I concur in the judgment and opinion affirming the lower court's affirmance of the decision of the Unemployment Compensation Board of Review, disallowing appellant's claim for unemployment compensation benefits, but would add the following. R.C. 4141.28(O) provided in pertinent part as follows:
"Any interested party may, within thirty days after notice of the decision of the board was mailed to the last known post office address of all interested parties, appeal from the decision of the board to the court of common pleas of the county wherein the appellant, if an employee, is resident or was last employed or of the county wherein the appellant, if an employer, is resident or has his principal place of business in this state. * * * If the court finds that the decision was unlawful, unreasonable, or against the manifest weight of the evidence, it shall reverse and vacate such decision or it may modify such decision and enter final judgment in accordance with such modification; otherwise such court shall affirm such decision. * * *"

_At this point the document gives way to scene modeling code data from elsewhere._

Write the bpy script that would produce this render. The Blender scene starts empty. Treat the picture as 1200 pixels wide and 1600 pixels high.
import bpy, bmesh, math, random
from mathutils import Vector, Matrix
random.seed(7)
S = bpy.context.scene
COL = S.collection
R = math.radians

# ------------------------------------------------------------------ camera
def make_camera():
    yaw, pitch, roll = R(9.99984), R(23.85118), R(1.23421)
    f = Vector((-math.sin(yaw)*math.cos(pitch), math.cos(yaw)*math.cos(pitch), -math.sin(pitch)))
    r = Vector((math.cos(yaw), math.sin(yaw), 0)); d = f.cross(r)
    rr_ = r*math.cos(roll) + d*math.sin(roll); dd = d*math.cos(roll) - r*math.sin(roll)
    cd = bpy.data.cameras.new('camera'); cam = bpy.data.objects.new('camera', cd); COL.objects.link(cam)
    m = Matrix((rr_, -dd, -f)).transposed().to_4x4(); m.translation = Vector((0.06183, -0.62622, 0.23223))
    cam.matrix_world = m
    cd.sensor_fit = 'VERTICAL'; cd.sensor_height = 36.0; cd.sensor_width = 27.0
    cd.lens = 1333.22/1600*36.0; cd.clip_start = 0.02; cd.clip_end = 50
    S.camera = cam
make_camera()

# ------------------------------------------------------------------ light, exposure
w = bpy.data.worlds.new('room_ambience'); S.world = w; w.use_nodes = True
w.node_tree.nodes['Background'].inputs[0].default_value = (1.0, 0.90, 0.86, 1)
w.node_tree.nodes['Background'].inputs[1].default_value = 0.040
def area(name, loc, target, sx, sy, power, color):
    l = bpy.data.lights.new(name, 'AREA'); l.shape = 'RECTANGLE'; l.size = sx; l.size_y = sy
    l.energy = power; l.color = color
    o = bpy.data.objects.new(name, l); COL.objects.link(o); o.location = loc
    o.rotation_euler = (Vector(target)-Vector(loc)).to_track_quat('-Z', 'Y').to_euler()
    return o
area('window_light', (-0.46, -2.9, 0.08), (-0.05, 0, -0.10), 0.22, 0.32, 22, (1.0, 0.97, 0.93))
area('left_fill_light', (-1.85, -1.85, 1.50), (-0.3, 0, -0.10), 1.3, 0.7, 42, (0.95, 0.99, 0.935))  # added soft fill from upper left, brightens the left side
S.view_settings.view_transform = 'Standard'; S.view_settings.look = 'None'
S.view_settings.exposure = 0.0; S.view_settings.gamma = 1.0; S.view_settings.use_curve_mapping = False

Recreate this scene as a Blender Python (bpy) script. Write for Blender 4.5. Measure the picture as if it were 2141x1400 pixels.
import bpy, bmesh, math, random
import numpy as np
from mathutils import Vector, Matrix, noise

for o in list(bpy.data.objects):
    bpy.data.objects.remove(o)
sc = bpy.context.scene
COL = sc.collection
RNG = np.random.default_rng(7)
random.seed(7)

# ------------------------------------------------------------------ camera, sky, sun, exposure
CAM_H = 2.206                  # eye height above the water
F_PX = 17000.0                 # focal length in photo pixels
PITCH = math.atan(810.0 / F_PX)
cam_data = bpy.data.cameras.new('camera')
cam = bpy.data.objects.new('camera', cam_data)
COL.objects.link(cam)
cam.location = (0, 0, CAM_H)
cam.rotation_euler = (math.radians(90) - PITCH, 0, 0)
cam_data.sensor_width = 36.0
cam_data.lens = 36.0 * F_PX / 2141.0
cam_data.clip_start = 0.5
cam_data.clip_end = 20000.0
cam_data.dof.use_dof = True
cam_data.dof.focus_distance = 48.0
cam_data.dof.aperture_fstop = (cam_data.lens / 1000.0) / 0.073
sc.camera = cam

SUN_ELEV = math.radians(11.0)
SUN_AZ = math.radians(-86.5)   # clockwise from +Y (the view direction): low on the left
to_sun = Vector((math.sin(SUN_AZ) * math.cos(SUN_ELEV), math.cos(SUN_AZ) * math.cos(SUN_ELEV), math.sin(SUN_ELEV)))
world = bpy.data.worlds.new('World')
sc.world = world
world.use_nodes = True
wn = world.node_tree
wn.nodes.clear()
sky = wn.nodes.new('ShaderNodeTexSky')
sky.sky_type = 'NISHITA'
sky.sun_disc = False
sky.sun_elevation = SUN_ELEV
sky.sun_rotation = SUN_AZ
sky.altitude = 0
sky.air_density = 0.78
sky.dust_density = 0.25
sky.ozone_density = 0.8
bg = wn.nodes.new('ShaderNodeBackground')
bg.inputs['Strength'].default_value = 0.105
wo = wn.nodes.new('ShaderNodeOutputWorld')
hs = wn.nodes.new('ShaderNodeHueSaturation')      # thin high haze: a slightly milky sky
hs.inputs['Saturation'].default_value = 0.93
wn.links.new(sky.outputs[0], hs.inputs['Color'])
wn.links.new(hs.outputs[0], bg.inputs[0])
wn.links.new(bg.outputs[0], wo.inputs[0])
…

No individual is entitled to a waiting period or benefits for any week, unless he or she has registered at an employment office or other registration place maintained or designated by the Administrator of the Ohio Bureau of Employment Services and that registration shall be made in person or in writing in accordance with the time limits, frequency, and manner prescribed by the administrator. R.C. 4141.29(A)(3). In the instant case, appellant was required to register on a biweekly basis during the relevant time period. Appellant did not register as required, claiming that she failed to do so because she was prevented from doing so and was misinformed by a local bureau employee, and that the agency was thereby estopped to deny her unemployment compensation benefits.
In Irvine v. Unemployment Comp. Bd. of Review (1985), 19 Ohio St.3d 15,17-18, 19 OBR 12, 14, 482 N.E.2d 587, 589, the Supreme Court of Ohio stated as follows:
"* * * Determination of purely factual questions is primarily within the province of the referee and the board. Upon appeal, a court of law may reverse such decisions only if they are unlawful, unreasonable, or against the manifest weight of the evidence. Brown-Brockmeyer Co. v. Roach (1947), 148 Ohio St. 511,518 [36 O.O. 167]. Like other courts serving in an appellate capacity, we sit on a court with limited power of review. Such courts are not permitted to make factual findings or to determine the credibility of witnesses. Hall v. American Brake Shoe Co. (1968), 13 Ohio St.2d 11, 13 [42 O.O. 2d 6]. The duty or authority of the courts is to determine whether the decision of the board is supported by the evidence in the record. Kilgore v.Bd. of Review (1965), 2 Ohio App.2d 69, 71 [31 O.O. 2d 108]. The fact that reasonable minds might reach different conclusions is not a basis for the reversal of the board's decision. Craig v.Bur. of Unemp. *Page 92 Comp. (1948), 83 Ohio App. 247, 260 [38 O.O. 356]. Moreover, `[o]ur statutes on appeals from such decisions [of the board] are so designed and worded as to leave undisturbed the board's decisions on close questions. Where the board might reasonably decide either way, the courts have no authority to upset the board's decision.' Charles Livingston Sons, Inc. v. Constance (1961), 115 Ohio App. 437, 438 [21 O.O. 2d 65]."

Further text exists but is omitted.